Honestly, I don't see why this is such a big deal for you.
Because it matters. If we're going to have an actual debate here, instead of me asserting I'm right and you asserting you're right and both us talking past each other, we have to be willing to offer actual evidence for our claims. You claimed that some portion of the Provisional Congress for the first few states to leave the Union was in favor of removing universal suffrage. I need to know
what proportion, and what their actual chances of seeing that through would be. After all, I don't think a single Confederate State would have listened if the Confederate Congress (which, by the way, was a
different body from the Provisional Congress) tried to tell them how to handle suffrage.
You need to be able to demonstrate that people of this kind of opinion were in a large enough majority to be able to capture legislative control of each of the individual Confederate states. In order to even
begin doing that, you need to be able to show that they made up even just a majority in the Provisional Congress itself.
Your whole argument rests of a bed of evidence that is paper thin. Beef it up or admit you are just basing the whole thing on supposition.

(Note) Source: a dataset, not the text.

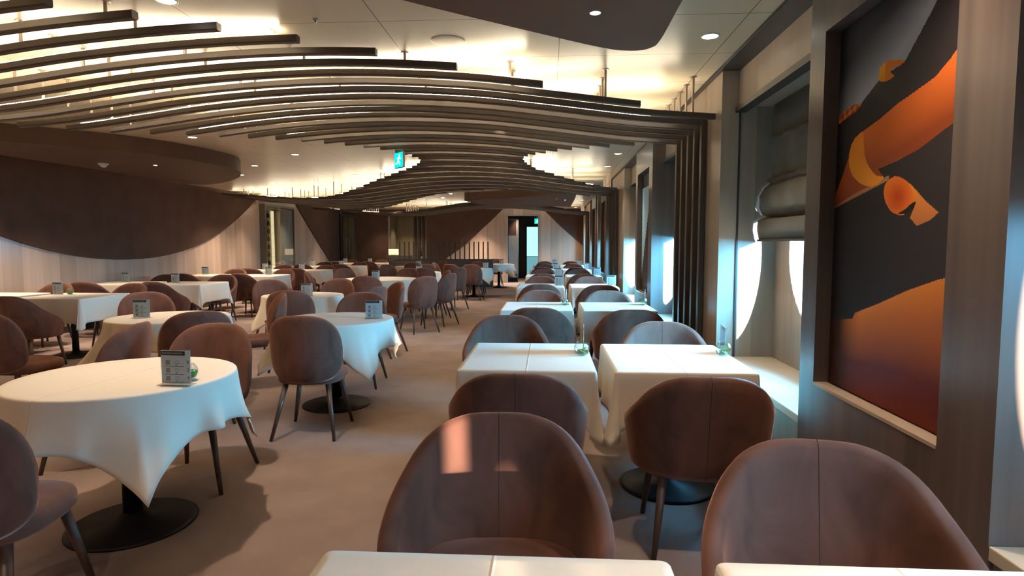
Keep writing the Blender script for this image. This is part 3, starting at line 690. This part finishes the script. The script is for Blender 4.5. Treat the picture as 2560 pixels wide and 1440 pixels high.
# ------------------------------------------------------------------ chairs
def grid_faces(nu, nv, wrap=False):
    return [(i * nv + j, i * nv + (j + 1) % nv, (i + 1) * nv + (j + 1) % nv, (i + 1) * nv + j) for i in range(nu - 1) for j in range(nv if wrap else nv - 1)]
def legs(t, pts, z, r0=.021, r1=.012):
    for (x, y, fx, fy) in pts: tube('leg', (x, y, z), (fx, fy, 0), r0, r1, M['leg'], t, 12)
def seat_mesh(name, hx, y0, y1, z0, z1, t, n=4.0):
    vs, fs = [], []; m_ = 40; yc, hy = (y0 + y1) / 2, (y1 - y0) / 2
    prof = [(.0, 0), (.80, 0), (.93, .08), (1.0, .30), (1.0, .62), (.97, .85), (.88, .97), (.6, 1.02), (.0, 1.05)]
    for s, h in prof:
        for i in range(m_):
            a = 2 * PI * i / m_; c, q = math.cos(a), math.sin(a)
            vs.append((hx * s * math.copysign(abs(c) ** (2 / n), c), yc + hy * s * math.copysign(abs(q) ** (2 / n), q), z0 + (z1 - z0) * h))
    fs = grid_faces(len(prof), m_, True); return mesh(name, vs, fs, M['velvet'], t, True)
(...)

It's like it's a perfect unwillingness to admit that in different times different concepts were viewed differently.
Look man, the facts are the facts. Reality cannot contradict itself. We can see things in different ways, but that's an artifact of our flawed, limited perspectives, not any variation out in the universe itself. Put up or shut up, stop trying to dodge.
The people opposing it weren't unanimous, per se. There were some Confederate nationalists who were just fine with universal manhood suffrage....who spent the war playing with their slaves on their plantations and never heard a shot fired in anger while the poor people died in carload lots. The assembly in Montgomery of delegates of the seven states that created the Provisional Confederate Government was the furthest thing imaginable from representative of a Confederate *nation* and the four states dragged in in the spring of 1861 never really had any kind of unified Confederate sentiment as it was, hence why all four of them had the most well-known miniature Civil Wars and we have now West Virginia out of what was northwestern Virginia. The people who made up the Confederate government were not very nice people, and almost none of them qualify for democratic politicians.
You need to learn to concentrate here. They 'weren't unanimous'? How do you know this? What did each faction number? When you speak of the people who were comfortable with universal suffrage sitting home on their plantations,
who are you talking about?
You run on generalizations. Generalizations aren't facts, they're an order of magnitude removed from facts. They're facts viewed through a badly designed telescope from ten miles away.
I want
facts. If you want to
prove your argument you need more than just generalizations.
No, I'm willing to say that conscription was a moral necessity in both *sides*, one of which was a nation and the other of which was well-organized rebellion. There was no Confederate nation.
You're actually right. The Confederacy was made up of the whole or part of at least three different nations.
What made conscription a moral necessity?